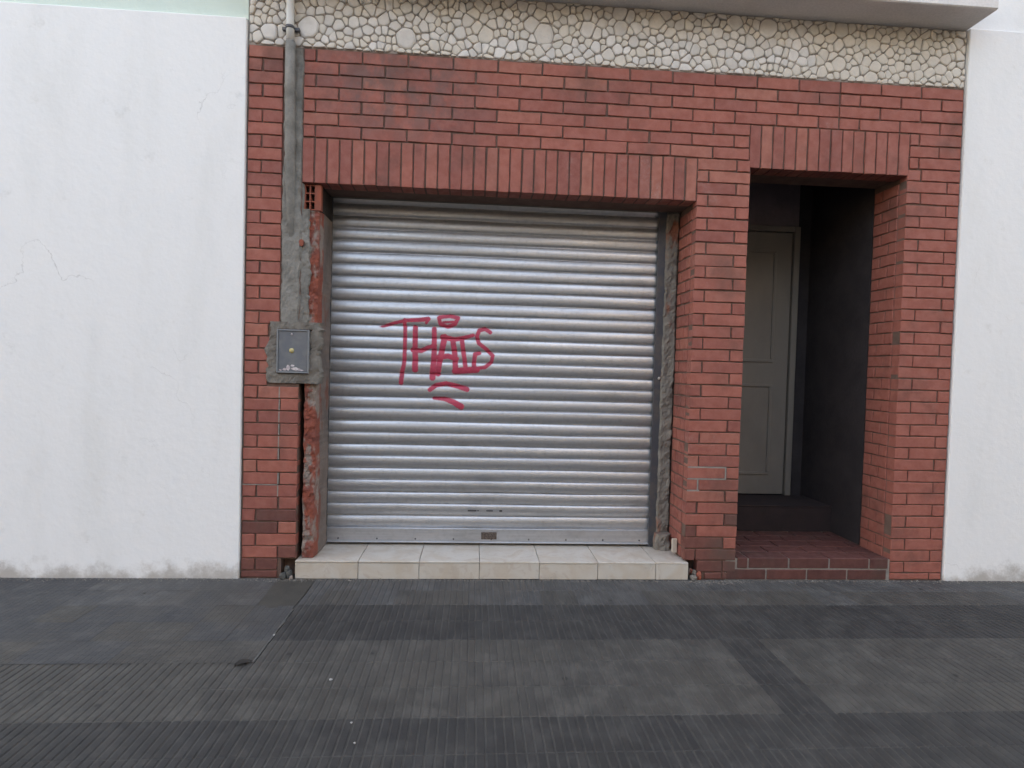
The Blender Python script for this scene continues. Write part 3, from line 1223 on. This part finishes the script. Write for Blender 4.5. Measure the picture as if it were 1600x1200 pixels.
# ------------------------------------------------------------------ conduit
M = Mat('white_pvc', .5)
M.color(M.mix(M.ramp(M.noise(7, 5, .6, M.pos((1, 1, .4))), .45, .7), (.62, .61, .58), (.50, .49, .46)))
PVC = M.m
cp = empty('conduit_pipe', 'vertical conduit pipe, white over the stones and cement grey over the brick', 'pipe', (.228, -.02, 2.3))
MB().tube([(.002, -.012, .592), (.000, -.012, .70), (-.001, -.013, .85), (-.002, -.014, .912)], .0205, 16).build('upper_length', PVC, cp)
MB().tube([(.012, .064, -.62), (.010, .034, -.35), (.007, .019, -.18), (.004, .006, .10), (.002, -.002, .35), (.002, -.008, .5905)], [.024, .024, .026, .027, .027, .025], 16).build('lower_length', CEMENT, cp)
for zz in (.66, .86):
    g = MB().tube([(0, -.012, zz - .008), (0, -.012, zz + .008)], .0225, 16)
    g.bbox(-.045, .045, -.004, .016, zz - .008, zz + .008, .001)
    g.build('clamp', RAIL, cp)

# ------------------------------------------------------------------ neighbouring houses
nb = empty('neighbour_building', 'white plastered house front with a mint upper wall, left of the brick house', 'building', (-4, 0, 0))
MB().bbox(-16, 3.996, -.014, 5.0, -.02, 3.010, .004).build('lower_wall', WHITE, nb)
MB().box(-16, 3.996, .012, 5.0, 3.0105, 20.0).build('upper_wall', MINT, nb)  # height beyond view added so the street stays in shadow
nr = empty('neighbour_building', 'plain white plastered house front right of the dark entrance', 'building', (8, 0, 0))
MB().bbox(-3.946, 16, -.012, 5.0, -.02, 3.22, .004).build('lower_wall', WHITE, nr)
MB().box(-3.946, 16, .012, 5.0, 3.2205, 20.0).build('upper_wall', WHITE, nr)  # upper part carried far out of view to shade the street


# ------------------------------------------------------------------ unseen houses added across the street to shape the light (behind the viewer; the shutter mirrors them)
OPP1 = m_plaster('ochre_plaster', (.34, .28, .22), (.27, .22, .17), .6)
OPP2 = m_plaster('grey_plaster', (.27, .27, .26), (.21, .21, .20), .6)
tag(MB().box(-20, 24, -13.4, -11.5, -.28, -.01).build('far_pavement', KERBM), kind='structure')
for (x0, x1, h_, mt, lb) in ((-20, -3.0, 5.6, OPP1, 'unseen low ochre house added across the street, leftmost of three'),
                             (-2.99, 4.6, 7.2, OPP2, 'unseen grey two storey house added across the street, facing the shutter'),
                             (4.61, 24, 10.5, OPP1, 'unseen tall ochre house added across the street, rightmost of three')):
    ob = empty('added_opposite_building', lb, 'building', ((x0 + x1) / 2, -13.4, 0), 'unseen houses added across the street')
    hw = (x1 - x0) / 2
    MB().bbox(-hw, hw, -6, 0, -.02, h_, .01).build('wall', mt, ob)
    MB().bbox(-hw, hw, -.1, .18, h_ + .001, h_ + .2, .01).build('cornice', KERBM, ob)
    nw = max(2, int(hw * 2 / 2.6))
    for st_ in range(int(h_ / 3)):
        for q in range(nw):
            xc = -hw + (q + .5) * 2 * hw / nw
            z0 = .0 if (st_ == 0 and q % 3 == 0) else .9 + 3 * st_
            z1 = 2.3 + 3 * st_
            f = MB().bbox(xc - .58, xc + .58, .001, .05, z0, z1, .008).build('door' if z0 == 0 else 'window', KERBM, ob)
            MB().box(xc - .50, xc + .50, .051, .056, z0 + .08, z1 - .08).build('pane', METERGLASS, f)


# ------------------------------------------------------------------ small loose things
def lump(name, x, y, z, rx, ry, rz, mat, seed, label, cat, group=None):
    rr = random.Random(seed)
    vv, ff = [], []
    nu, nv = 7, 5
    for i in range(1, nv):
        th = math.pi * i / nv
        for k in range(nu):
            a = 2 * math.pi * (k + .3 * (i % 2)) / nu
            s = rr.uniform(.72, 1.12)
            vv.append((rx * s * math.sin(th) * math.cos(a), ry * s * math.sin(th) * math.sin(a), rz * s * math.cos(th)))
    vv += [(0, 0, rz * .9), (0, 0, -rz * .9)]
    for i in range(nv - 2):
        for k in range(nu):
            ff.append((i * nu + k, (i + 1) * nu + k, (i + 1) * nu + (k + 1) % nu, i * nu + (k + 1) % nu))
    t_, b_ = len(vv) - 2, len(vv) - 1
    for k in range(nu):
        ff.append((t_, k, (k + 1) % nu))
        ff.append((b_, (nv - 2) * nu + (k + 1) % nu, (nv - 2) * nu + k))
    g = MB()
    g.add(vv, ff)
    o = g.build(name, mat, None, (x, y, z + rz * .72))
    o.rotation_euler = (0, 0, rr.uniform(0, 6))
    return tag(o, label, cat, group)


R1 = 'broken brick and mortar rubble between the step and the right pier'
for i, (x, y, z, a, b, c_, mt) in enumerate(((2.535, -.012, 0, .024, .020, .018, ROUGHGREY), (2.570, -.004, 0, .020, .018, .030, TERRACOTTA), (2.548, .012, .020, .018, .016, .020, CEMENTDARK),
                                             (2.585, .018, .012, .022, .016, .026, BRICKDARK), (2.528, .020, .03, .014, .014, .018, ROUGHRED))):
    lump('rubble', x, y, z, a, b, c_, mt, 40 + i, R1, 'rubble', 'rubble at the right end of the step')
DARKLUMP = m_speckle('dark_mortar', (.10, .10, .092), (.06, .058, .054), 30, 150)
R2 = 'dark lump of broken mortar at the left end of the tiled step'
for i, (x, y, z, a, b, c_, mt) in enumerate(((.235, -.018, 0, .030, .022, .022, DARKLUMP), (.268, -.010, .0, .024, .018, .030, DARKLUMP), (.250, .004, .025, .024, .016, .026, DARKLUMP), (.282, -.028, 0, .012, .012, .014, ROUGHRED))):
    lump('rubble', x, y, z, a, b, c_, mt, 60 + i, R2, 'rubble', 'rubble at the left end of the step')
M = Mat('white_crumb', .8)
M.color((.34, .33, .32))
CRUMB = M.m
for i, (px, py, s, lb) in enumerate(((517, 1063, .007, 'white crumb on the paving, farthest of the white specks from the viewer'),
                                     (549, 1130, .005, 'white crumb on the edge of the dark tile row'),
                                     (554, 1162, .005, 'white crumb nearest the viewer on the dark tiles'),
                                     (428, 993, .006, 'white crumb beside the blue grey neighbouring paving'))):
    v = AF + AR * (px - 800) / FPX - AU * (py - 600) / FPX
    t = (0.0 - CAM[2]) / v[2]
    q = CAM + t * v
    lump('crumb', q[0], q[1], 0, s, s * .8, s * .6, CRUMB, 80 + i, lb, 'crumb', 'white crumbs on the paving')
# grit and dust swept against the foot of the walls and the step
g = MB()
rg = random.Random(31)
for q in range(2600):
    x = rg.uniform(-1.6, 4.7)
    if .29 < x < 2.51:
        y = -.019 - abs(rg.gauss(0, .014))
    else:
        y = -.016 - abs(rg.gauss(0, .018))
    if rg.random() < .25:
        x = rg.choice((.25, 2.56, 2.75)) + rg.gauss(0, .05)
        y = -.02 - abs(rg.gauss(0, .03))
    r_ = rg.uniform(.0020, .0050) * (2.0 if rg.random() < .05 else 1)
    a = rg.uniform(0, 6)
    vv = [(x + r_ * math.cos(a + k * 2.1) * rg.uniform(.7, 1.3), y + r_ * math.sin(a + k * 2.1), -.001) for k in range(3)] + [(x, y, r_ * rg.uniform(.5, 1.0))]
    g.add(vv, [(0, 1, 3), (1, 2, 3), (2, 0, 3)])
GRIT = m_speckle('grit', (.24, .22, .195), (.09, .08, .07), 60, 300)
tag(g.build('grit', GRIT), 'grey brown grit swept against the foot of the walls', 'grit', kind='stuff')
# a dry dark leaf
M = Mat('dry_leaf', .8)
M.color((.022, .018, .015))
LEAF = M.m
g = MB()
L_ = []
for i in range(7):
    t = i / 6
    wv = .019 * math.sin(math.pi * min(1, t * 1.05)) ** .8 + .001
    L_ += [(-.05 + .1 * t, -wv, .004 + .010 * math.sin(t * 3)), (-.05 + .1 * t, 0, .001 + .004 * t), (-.05 + .1 * t, wv, .005 + .012 * math.sin(t * 2.4 + .4))]
g.add(L_, [(i * 3 + k, (i + 1) * 3 + k, (i + 1) * 3 + k + 1, i * 3 + k + 1) for i in range(6) for k in range(2)], 0, True)
o = g.build('dry_leaf', LEAF, None, (.379, -.929, .001))
o.scale = (.62, .8, .8)
o.rotation_euler = (0, 0, .5)
tag(o, 'dark dry leaf lying on the paving at the lower left', 'leaf')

------------------------------------------------------------------------

» Written request: Could the lines from the top of the material through the line with "20.0).build('upper_wall', WHITE, nr)" be repeated exactly, pictures left out?

» The response:
The Blender Python script for this scene continues. Write part 3, from line 1223 on. This part finishes the script. Write for Blender 4.5. Measure the picture as if it were 1600x1200 pixels.
# ------------------------------------------------------------------ conduit
M = Mat('white_pvc', .5)
M.color(M.mix(M.ramp(M.noise(7, 5, .6, M.pos((1, 1, .4))), .45, .7), (.62, .61, .58), (.50, .49, .46)))
PVC = M.m
cp = empty('conduit_pipe', 'vertical conduit pipe, white over the stones and cement grey over the brick', 'pipe', (.228, -.02, 2.3))
MB().tube([(.002, -.012, .592), (.000, -.012, .70), (-.001, -.013, .85), (-.002, -.014, .912)], .0205, 16).build('upper_length', PVC, cp)
MB().tube([(.012, .064, -.62), (.010, .034, -.35), (.007, .019, -.18), (.004, .006, .10), (.002, -.002, .35), (.002, -.008, .5905)], [.024, .024, .026, .027, .027, .025], 16).build('lower_length', CEMENT, cp)
for zz in (.66, .86):
    g = MB().tube([(0, -.012, zz - .008), (0, -.012, zz + .008)], .0225, 16)
    g.bbox(-.045, .045, -.004, .016, zz - .008, zz + .008, .001)
    g.build('clamp', RAIL, cp)

# ------------------------------------------------------------------ neighbouring houses
nb = empty('neighbour_building', 'white plastered house front with a mint upper wall, left of the brick house', 'building', (-4, 0, 0))
MB().bbox(-16, 3.996, -.014, 5.0, -.02, 3.010, .004).build('lower_wall', WHITE, nb)
MB().box(-16, 3.996, .012, 5.0, 3.0105, 20.0).build('upper_wall', MINT, nb)  # height beyond view added so the street stays in shadow
nr = empty('neighbour_building', 'plain white plastered house front right of the dark entrance', 'building', (8, 0, 0))
MB().bbox(-3.946, 16, -.012, 5.0, -.02, 3.22, .004).build('lower_wall', WHITE, nr)
MB().box(-3.946, 16, .012, 5.0, 3.2205, 20.0).build('upper_wall', WHITE, nr)  # upper part carried far out of view to shade the street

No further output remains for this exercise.